Tuesday, April 2, 2024

When the gore geeks got the blockbusters



It's been a long, long time since it was first announced that Peter Jackson would be directing the Lord of the Rings films. It really was a different time - the internet had only really made an impact as a cultural force in the past couple of years, and people actually gave a shit what Harry Knowles thought about things.

But that announcement was one of the first times I saw something blow up online. The message boards were full of a lot of talk about how appropriate it was for Jackson to do the movie - he'd only really brushed against the Hollywood way of making movies with Heavenly Creatures and The Frighteners, and there was sheer incredulity that the guy behind the splatter puppet opus Meet The Feebles could pull it off.

But I had faith, and had been a huge fan of Jackson's stuff since the start, and knew that if he could pull off Bad Taste, he could pull off anything.

The scenes on the cliff in that film were enough. It's Jackson playing two characters at the same time, with one of them getting involved in a massive fight. It was shot on weekends, over years and years, and some shots were spliced together from footage shot months apart, and it somehow worked.

If creating Lord of the Rings was a giant jigsaw puzzle, Jackson had shown he knew how to pull things together and produce something with vitality and life, and put that puzzle together. All that other stuff that was needed to make the ultimate blockbuster could follow from that.

Around the same time, there was also a lot of talk about Sam Raimi getting mega-millions to make a Spider-Man film, and that also brought on the doubters. But I had even more faith, because big Sam had more than proven himself.

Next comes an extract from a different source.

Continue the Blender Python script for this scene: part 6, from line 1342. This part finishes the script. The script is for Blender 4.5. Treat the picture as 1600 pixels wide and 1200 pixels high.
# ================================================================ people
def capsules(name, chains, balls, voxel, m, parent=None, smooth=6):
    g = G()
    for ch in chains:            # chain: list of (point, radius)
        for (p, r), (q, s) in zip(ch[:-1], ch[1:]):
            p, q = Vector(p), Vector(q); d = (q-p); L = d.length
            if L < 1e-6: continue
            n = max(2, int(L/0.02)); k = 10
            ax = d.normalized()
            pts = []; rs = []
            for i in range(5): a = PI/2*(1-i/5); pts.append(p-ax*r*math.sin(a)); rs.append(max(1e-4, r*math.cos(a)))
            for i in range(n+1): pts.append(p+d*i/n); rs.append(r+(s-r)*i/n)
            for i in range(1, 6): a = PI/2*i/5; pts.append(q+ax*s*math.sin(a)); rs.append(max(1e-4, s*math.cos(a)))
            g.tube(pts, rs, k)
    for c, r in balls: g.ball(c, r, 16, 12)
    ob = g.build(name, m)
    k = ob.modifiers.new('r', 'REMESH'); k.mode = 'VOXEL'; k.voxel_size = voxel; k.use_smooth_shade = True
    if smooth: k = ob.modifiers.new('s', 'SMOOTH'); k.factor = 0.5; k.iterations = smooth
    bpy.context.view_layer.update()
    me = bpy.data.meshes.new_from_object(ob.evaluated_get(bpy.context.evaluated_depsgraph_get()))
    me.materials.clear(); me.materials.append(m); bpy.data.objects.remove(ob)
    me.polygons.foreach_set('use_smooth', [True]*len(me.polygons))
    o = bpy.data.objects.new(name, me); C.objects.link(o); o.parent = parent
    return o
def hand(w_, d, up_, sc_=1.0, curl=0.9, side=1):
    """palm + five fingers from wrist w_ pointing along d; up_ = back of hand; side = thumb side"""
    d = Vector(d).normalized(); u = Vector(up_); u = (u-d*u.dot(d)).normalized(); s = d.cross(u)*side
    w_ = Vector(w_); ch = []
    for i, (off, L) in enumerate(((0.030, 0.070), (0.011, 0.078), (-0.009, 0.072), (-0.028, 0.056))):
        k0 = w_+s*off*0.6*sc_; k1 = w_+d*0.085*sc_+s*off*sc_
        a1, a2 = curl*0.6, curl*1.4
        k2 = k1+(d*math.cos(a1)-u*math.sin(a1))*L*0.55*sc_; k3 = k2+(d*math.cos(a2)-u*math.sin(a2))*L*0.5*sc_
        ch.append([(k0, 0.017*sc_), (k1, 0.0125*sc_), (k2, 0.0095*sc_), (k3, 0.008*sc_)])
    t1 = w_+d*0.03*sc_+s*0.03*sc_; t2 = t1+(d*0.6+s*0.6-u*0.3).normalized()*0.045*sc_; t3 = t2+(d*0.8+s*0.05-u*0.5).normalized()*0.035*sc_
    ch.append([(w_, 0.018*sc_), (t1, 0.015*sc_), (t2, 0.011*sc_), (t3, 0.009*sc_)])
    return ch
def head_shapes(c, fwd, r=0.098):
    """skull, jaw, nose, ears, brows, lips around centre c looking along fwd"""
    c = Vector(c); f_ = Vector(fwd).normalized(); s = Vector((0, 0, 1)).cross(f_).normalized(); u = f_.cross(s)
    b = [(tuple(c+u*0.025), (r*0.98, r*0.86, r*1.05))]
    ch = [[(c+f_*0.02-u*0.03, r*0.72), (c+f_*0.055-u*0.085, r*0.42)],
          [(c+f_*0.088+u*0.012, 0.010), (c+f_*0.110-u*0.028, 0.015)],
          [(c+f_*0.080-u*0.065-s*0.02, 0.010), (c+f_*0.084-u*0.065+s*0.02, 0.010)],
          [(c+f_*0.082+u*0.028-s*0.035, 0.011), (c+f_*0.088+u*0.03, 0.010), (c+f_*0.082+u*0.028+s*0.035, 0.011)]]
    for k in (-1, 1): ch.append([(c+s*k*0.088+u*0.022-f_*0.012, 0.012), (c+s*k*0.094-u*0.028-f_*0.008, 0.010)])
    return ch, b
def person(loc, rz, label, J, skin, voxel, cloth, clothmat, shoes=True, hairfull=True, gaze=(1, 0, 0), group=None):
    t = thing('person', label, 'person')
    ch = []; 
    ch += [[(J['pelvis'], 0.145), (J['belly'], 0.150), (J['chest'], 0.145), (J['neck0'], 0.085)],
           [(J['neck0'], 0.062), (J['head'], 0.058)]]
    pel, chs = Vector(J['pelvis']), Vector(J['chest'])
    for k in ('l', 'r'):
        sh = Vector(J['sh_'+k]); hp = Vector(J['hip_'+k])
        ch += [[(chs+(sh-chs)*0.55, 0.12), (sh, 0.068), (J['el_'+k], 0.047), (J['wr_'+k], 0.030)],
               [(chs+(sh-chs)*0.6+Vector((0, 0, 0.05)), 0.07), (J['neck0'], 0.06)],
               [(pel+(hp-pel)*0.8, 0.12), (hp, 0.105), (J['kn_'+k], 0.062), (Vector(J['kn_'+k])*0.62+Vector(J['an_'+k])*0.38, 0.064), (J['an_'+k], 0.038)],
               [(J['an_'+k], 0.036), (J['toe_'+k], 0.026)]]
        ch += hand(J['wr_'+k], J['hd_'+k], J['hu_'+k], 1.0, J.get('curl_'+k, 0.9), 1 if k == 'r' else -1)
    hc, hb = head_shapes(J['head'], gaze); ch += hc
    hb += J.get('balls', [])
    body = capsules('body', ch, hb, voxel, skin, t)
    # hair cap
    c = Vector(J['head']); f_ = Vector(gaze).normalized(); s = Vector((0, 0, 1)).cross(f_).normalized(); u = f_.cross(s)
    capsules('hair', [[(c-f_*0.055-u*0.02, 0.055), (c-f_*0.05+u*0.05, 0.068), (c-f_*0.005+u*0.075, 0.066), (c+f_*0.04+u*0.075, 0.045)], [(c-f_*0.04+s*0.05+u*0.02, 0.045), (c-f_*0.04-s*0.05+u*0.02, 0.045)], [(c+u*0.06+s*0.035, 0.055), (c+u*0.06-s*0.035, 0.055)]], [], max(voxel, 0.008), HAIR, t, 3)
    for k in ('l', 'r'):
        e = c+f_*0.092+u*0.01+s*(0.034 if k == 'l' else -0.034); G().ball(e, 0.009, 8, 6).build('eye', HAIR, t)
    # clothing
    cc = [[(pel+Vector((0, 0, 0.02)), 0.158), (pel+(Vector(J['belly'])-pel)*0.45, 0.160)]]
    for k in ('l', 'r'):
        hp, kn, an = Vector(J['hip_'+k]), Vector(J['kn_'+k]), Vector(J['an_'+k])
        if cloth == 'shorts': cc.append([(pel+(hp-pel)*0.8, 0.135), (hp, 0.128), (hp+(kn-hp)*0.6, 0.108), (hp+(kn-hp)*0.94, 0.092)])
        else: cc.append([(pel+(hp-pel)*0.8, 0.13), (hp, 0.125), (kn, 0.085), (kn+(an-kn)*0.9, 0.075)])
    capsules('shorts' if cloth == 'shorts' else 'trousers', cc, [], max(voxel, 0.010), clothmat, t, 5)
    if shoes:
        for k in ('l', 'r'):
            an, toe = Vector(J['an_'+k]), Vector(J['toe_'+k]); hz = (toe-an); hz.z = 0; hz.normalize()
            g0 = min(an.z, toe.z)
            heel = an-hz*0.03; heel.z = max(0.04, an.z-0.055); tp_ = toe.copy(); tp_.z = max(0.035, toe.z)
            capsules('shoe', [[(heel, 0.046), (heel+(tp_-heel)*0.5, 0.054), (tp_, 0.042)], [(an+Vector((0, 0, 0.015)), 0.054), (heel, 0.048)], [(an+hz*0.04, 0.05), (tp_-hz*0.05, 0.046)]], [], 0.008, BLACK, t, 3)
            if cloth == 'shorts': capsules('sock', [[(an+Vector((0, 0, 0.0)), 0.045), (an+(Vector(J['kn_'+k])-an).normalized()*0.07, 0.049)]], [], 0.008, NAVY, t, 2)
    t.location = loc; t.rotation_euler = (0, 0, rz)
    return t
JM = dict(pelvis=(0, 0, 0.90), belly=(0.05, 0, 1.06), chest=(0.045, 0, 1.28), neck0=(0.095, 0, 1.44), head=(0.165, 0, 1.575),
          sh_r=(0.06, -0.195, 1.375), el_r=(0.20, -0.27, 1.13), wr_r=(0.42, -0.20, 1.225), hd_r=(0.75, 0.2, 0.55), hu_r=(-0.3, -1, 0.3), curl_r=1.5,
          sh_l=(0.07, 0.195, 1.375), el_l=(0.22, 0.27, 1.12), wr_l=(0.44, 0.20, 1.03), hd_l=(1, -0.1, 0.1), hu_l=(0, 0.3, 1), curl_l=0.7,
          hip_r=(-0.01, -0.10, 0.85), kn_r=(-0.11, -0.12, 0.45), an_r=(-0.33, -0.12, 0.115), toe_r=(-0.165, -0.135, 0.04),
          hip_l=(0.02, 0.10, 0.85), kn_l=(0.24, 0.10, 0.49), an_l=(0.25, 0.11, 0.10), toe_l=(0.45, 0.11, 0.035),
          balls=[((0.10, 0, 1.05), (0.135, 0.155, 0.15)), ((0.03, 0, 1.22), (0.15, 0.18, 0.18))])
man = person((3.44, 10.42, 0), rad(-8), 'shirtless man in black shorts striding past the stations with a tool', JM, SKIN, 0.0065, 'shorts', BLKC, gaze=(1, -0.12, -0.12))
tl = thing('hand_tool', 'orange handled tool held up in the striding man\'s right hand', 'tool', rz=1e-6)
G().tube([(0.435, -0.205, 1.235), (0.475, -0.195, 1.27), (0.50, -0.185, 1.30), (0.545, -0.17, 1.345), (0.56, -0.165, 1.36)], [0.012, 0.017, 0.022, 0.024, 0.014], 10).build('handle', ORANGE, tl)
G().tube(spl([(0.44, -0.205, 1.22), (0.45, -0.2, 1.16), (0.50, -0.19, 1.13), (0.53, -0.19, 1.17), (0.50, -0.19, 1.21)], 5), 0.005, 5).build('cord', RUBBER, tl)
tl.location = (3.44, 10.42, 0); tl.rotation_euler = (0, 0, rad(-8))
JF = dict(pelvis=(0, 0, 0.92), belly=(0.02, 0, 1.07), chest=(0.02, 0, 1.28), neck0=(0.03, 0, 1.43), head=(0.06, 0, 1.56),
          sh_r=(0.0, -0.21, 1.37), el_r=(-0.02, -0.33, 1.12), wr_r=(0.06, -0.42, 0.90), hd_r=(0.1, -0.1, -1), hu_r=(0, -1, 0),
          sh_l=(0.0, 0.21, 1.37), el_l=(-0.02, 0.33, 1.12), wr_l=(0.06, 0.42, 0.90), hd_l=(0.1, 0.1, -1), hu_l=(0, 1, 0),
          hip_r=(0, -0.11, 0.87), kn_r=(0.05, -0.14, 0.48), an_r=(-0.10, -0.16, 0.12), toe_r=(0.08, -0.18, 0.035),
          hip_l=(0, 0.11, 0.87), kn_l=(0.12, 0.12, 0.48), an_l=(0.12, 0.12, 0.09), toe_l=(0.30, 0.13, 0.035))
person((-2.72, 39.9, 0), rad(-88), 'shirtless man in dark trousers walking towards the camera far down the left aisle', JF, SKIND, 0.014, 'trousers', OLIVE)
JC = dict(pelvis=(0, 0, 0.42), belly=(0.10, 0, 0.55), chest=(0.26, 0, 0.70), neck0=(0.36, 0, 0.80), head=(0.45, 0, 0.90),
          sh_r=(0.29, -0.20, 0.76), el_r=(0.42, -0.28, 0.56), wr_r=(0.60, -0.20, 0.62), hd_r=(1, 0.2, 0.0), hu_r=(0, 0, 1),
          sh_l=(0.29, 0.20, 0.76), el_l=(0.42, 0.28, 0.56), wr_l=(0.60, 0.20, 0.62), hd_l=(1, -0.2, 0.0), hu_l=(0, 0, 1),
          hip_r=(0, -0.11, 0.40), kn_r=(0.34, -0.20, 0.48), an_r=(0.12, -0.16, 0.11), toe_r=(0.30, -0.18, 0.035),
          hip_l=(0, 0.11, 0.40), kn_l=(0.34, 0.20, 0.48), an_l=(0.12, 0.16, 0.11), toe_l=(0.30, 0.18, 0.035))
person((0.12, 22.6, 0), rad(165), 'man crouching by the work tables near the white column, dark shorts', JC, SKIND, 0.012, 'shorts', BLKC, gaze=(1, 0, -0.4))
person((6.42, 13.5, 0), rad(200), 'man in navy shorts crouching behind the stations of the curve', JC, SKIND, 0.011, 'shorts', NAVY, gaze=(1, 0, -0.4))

Obviously there was his Darkman, but the way Raimi and his pals innovated on the Evil Dead films - usually with the boundless help of the endlessly watchable Bruce Campbell - could only level up with more money. If he could pull off a full-on castle siege scene on a budget of five bucks with Army of Darkness, he was an obvious fit for Peter Parker, even if the two films were worlds apart.

The work of both directors has certainly dated over the years, but also have an energy to them that still seeps through. There is always the odd gratuitous zoom, or overly sweeping camera in the blockbusters that come through.

But it's the resourcefulness of the low budget that always convinced me they had what it takes to make the bigger efforts, and it's always nice to be proven right.